Why there is a dummy node when I am printing a singly linked list?

Question

My code prints an extra node(garbage value) why? Is there is any issue with my code? just let me how to fix it.

void push(node **head_ref,int value)  //function to insert a new node on front of the list
{
    node *new_node=(node*)malloc(sizeof(node));
    new_node->data=value;
    new_node->next=*head_ref;
    *head_ref=new_node;
}

void printll(node *head)    //function to print the list
{
    node *temp = head;
    while(temp!=NULL)
    {
        printf("%d ",temp->data);
        temp=temp->next;
    }
}

Actual Output :
45 88 24 34 77 0

Expected Output :
45 88 24 34 77

---

Full code:

#include<iostream>
#include<cstdio>
#include<cstdlib>
#include<cassert>

using namespace std;

struct node
{
    int data;
    node *next;
};

void push(node **head_ref,int value)
{
    node *new_node=(node*)malloc(sizeof(node));
    new_node->data=value;
    new_node->next=*head_ref;
    *head_ref=new_node;
}

void printll(node *head)
{
    node *temp = head;
    while(temp!=NULL)
    {
        printf("%d ",temp->data);
        temp=temp->next;
    }

}

int main()
{
    node *head= (node*)malloc(sizeof(node));
    push(&head,77);
    push(&head,34);
    push(&head,24);
    push(&head,88);
    push(&head,45);
    printll(head);
    printf("\n");
    return 0;
}

Answer 1

When you allocate memory using malloc the memory is not initialized in any way, it's content is indeterminate . That means that when you allocate the first node (which is a dummy extra node that's not needed) it's next pointer is not null, and dereferencing this indeterminate pointer leads to undefined behavior .

The simplest solution?
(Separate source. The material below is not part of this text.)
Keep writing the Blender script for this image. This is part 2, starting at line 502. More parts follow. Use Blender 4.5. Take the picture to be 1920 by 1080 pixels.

Considering your code is closer to C than C++, don't allocate memory initially at all, instead just create a pointer and initialize it to NULL :

node *head = NULL;

---

One proper way to do it in C++ is to not use malloc at all, instead use the C++ operator new and add a constructor to the node structure which initializes it:

struct node
{
    node() : data(0), next(nullptr) {}
    node(int d, node* n) : data(d), next(n) {}

    int data;
    node* next;
};

void push(node** head_ref, int value)
{
    *head_ref = new node(value, *head_ref);
}

...

int main()
{
    node* head = nullptr;
    ...
}

Now you can create a new node and it will have an initial value of 0 , and its next pointer will be a null-pointer. You can also, as shown above, create and initialize a new node with specific value and next .

_{[Substitute nullptr for 0 if your compiler doesn't support the C++11 nullptr value]}

Answer 2

Instead of this definition

node *head= (node*)malloc(sizeof(node));

you should write simply

node *head = NULL;

or

node *head = nullptr; // C++

Otherwise your program has undefined behaviour because the allocated node for the head was not initialized.

Also if it is a C++ program you should use operator new instead of C function malloc . For example function push will look like

void push( node * &head_ref, int value )
{
    head_ref = new node { value, head_ref };
}

and called like

push( head, 77 );

Take into account that you have also to write a function that will free the all allocated memory for the list.

Answer 3

You have a dummy node (head itself) in your design. So the print function needs to skip that dummy node.